WHAT TO DO:
Pull out every line in the data that has the string "scene" in it.

DATA SEGMENT:
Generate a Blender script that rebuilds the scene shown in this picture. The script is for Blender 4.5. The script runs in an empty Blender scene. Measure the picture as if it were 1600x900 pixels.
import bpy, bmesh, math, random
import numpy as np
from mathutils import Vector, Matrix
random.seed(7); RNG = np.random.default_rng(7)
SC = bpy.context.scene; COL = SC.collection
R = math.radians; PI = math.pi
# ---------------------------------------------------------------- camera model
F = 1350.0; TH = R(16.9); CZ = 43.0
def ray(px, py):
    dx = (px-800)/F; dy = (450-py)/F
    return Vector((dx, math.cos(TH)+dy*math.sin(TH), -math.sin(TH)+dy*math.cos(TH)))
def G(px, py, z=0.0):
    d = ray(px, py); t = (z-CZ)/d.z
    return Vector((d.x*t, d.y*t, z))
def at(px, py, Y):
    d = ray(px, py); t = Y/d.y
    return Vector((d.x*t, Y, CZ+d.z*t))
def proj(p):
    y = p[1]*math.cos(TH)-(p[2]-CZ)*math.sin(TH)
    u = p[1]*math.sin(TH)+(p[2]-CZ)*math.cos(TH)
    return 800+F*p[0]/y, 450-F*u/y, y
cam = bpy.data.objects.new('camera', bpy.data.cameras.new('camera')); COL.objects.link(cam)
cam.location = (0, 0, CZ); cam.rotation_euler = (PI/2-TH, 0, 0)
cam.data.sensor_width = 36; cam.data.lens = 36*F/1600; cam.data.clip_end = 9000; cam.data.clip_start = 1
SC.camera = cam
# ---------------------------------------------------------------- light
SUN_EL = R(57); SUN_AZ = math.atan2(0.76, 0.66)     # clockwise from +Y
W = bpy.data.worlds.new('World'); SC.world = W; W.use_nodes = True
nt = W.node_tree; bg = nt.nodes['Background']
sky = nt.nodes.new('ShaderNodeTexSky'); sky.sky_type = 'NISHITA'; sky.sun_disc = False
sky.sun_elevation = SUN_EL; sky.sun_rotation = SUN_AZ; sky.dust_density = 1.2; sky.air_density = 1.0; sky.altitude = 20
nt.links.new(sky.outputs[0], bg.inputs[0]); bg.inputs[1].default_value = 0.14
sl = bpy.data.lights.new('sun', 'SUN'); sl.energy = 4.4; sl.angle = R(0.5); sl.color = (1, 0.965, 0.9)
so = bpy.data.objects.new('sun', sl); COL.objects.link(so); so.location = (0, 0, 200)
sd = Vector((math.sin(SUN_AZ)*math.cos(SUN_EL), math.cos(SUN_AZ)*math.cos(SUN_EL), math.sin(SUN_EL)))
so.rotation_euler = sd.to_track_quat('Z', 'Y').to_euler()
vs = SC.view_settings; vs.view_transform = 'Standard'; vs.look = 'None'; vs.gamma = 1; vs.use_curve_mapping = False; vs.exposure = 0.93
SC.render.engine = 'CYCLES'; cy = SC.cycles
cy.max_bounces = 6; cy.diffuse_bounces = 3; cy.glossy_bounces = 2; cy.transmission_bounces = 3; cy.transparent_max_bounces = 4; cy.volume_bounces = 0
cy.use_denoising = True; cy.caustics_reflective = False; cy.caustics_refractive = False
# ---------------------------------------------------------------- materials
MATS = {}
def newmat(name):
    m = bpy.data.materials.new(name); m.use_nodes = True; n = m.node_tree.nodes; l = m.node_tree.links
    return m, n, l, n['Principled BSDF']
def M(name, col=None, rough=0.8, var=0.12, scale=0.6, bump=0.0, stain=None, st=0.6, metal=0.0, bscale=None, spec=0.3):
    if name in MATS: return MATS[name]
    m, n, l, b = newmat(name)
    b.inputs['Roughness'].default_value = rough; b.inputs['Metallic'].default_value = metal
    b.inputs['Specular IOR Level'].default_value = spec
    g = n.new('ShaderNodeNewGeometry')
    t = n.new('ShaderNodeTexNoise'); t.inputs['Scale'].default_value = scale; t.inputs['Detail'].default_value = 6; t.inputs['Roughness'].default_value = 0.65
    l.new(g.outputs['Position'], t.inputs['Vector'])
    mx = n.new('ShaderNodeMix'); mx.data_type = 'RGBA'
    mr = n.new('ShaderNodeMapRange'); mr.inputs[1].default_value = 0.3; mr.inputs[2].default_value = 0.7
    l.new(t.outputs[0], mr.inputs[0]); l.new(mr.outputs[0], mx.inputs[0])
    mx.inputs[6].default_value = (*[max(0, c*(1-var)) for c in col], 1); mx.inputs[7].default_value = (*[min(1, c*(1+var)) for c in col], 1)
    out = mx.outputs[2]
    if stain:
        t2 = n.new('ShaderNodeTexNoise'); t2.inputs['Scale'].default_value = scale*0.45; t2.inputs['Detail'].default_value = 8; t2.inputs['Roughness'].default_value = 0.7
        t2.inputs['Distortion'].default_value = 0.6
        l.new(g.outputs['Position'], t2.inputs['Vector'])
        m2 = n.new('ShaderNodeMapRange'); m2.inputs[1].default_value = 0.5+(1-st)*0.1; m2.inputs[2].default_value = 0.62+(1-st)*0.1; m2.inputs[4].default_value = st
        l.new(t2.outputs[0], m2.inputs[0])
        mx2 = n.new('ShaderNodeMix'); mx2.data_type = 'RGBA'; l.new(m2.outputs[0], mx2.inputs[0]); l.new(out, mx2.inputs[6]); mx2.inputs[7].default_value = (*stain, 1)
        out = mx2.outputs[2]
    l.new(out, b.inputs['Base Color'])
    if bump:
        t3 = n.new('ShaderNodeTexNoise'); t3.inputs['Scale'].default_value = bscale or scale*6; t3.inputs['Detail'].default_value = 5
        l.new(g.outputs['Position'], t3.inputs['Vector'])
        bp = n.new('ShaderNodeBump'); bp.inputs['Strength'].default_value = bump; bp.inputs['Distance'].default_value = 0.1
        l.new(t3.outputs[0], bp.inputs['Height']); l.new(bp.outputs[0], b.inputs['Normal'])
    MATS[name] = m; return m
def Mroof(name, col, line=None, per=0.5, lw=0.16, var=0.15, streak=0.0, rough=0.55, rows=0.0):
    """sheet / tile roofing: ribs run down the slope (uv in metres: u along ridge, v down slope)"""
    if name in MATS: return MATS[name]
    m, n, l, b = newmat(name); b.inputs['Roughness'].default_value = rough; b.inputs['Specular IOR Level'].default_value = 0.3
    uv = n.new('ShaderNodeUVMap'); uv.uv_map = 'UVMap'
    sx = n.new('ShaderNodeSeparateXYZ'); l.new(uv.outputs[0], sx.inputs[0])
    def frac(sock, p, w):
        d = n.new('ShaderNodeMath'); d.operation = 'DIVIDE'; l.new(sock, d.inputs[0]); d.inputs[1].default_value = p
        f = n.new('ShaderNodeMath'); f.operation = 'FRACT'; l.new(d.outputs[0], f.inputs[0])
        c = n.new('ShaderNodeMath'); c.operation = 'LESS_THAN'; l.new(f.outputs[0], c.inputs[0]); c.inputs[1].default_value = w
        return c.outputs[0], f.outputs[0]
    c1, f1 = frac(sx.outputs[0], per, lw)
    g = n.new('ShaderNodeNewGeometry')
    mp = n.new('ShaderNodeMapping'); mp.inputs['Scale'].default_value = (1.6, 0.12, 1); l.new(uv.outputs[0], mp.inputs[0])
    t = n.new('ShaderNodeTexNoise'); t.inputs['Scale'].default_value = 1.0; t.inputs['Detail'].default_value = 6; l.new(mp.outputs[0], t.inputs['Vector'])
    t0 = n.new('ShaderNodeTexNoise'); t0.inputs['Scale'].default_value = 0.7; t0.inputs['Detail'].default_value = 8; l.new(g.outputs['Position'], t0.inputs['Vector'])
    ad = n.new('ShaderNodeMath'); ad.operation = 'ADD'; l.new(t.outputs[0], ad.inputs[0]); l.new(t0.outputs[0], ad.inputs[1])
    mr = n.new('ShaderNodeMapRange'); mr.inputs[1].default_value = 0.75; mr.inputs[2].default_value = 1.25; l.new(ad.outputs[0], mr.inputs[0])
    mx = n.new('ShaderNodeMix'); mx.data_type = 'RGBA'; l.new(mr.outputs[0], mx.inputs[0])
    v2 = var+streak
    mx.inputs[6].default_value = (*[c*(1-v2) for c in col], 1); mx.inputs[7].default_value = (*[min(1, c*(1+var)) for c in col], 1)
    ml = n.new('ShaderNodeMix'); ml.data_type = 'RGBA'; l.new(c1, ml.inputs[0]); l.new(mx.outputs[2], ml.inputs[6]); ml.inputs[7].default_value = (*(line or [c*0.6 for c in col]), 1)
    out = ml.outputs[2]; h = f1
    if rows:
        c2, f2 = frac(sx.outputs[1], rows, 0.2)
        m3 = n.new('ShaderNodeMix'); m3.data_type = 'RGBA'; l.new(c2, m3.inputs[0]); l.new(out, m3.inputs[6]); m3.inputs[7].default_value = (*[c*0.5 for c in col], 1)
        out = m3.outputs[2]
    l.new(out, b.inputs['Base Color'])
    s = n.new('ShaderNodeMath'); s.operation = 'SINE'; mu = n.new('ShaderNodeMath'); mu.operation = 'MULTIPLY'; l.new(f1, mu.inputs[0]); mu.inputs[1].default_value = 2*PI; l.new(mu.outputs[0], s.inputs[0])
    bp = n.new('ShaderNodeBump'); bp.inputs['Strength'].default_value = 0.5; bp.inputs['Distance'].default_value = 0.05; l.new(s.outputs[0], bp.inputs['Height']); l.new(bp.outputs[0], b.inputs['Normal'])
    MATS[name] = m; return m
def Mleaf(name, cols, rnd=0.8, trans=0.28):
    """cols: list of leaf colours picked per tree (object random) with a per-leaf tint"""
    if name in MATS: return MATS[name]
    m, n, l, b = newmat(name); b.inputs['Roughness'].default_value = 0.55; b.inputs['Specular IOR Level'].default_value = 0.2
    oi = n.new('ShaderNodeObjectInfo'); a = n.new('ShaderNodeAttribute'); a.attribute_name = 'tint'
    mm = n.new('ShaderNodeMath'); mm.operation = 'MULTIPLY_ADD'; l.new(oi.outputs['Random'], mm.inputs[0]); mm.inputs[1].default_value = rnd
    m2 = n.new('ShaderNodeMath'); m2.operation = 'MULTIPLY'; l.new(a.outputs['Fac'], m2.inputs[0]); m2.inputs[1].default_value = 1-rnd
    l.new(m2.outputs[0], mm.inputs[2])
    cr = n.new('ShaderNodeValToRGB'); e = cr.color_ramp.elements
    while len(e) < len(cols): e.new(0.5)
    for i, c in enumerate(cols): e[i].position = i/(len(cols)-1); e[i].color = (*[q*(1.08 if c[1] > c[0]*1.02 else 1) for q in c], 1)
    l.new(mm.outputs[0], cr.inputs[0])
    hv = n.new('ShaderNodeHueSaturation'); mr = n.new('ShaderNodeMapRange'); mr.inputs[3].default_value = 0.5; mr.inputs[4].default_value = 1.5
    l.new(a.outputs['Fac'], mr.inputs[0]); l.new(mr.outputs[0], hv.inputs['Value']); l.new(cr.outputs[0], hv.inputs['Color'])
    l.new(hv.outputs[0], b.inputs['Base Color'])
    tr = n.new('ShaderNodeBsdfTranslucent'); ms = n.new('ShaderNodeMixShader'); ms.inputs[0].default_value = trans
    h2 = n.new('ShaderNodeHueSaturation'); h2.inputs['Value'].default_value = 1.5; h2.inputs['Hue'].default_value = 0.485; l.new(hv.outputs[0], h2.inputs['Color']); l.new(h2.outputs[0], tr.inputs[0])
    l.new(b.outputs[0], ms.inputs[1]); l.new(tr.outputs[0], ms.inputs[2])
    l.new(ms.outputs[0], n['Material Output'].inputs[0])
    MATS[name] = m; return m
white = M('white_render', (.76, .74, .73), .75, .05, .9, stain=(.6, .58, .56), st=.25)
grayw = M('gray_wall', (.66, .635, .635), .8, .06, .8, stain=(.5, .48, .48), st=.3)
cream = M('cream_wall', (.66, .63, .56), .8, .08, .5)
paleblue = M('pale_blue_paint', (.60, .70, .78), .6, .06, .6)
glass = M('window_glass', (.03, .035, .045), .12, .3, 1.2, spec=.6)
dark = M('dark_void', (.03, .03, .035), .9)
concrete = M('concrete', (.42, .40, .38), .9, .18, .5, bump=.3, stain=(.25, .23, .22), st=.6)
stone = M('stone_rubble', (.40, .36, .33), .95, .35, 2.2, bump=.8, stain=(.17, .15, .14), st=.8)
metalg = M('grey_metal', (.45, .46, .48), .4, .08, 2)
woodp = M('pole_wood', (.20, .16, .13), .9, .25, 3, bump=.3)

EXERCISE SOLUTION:
Generate a Blender script that rebuilds the scene shown in this picture. The script is for Blender 4.5. The script runs in an empty Blender scene. Measure the picture as if it were 1600x900 pixels.
SC = bpy.context.scene; COL = SC.collection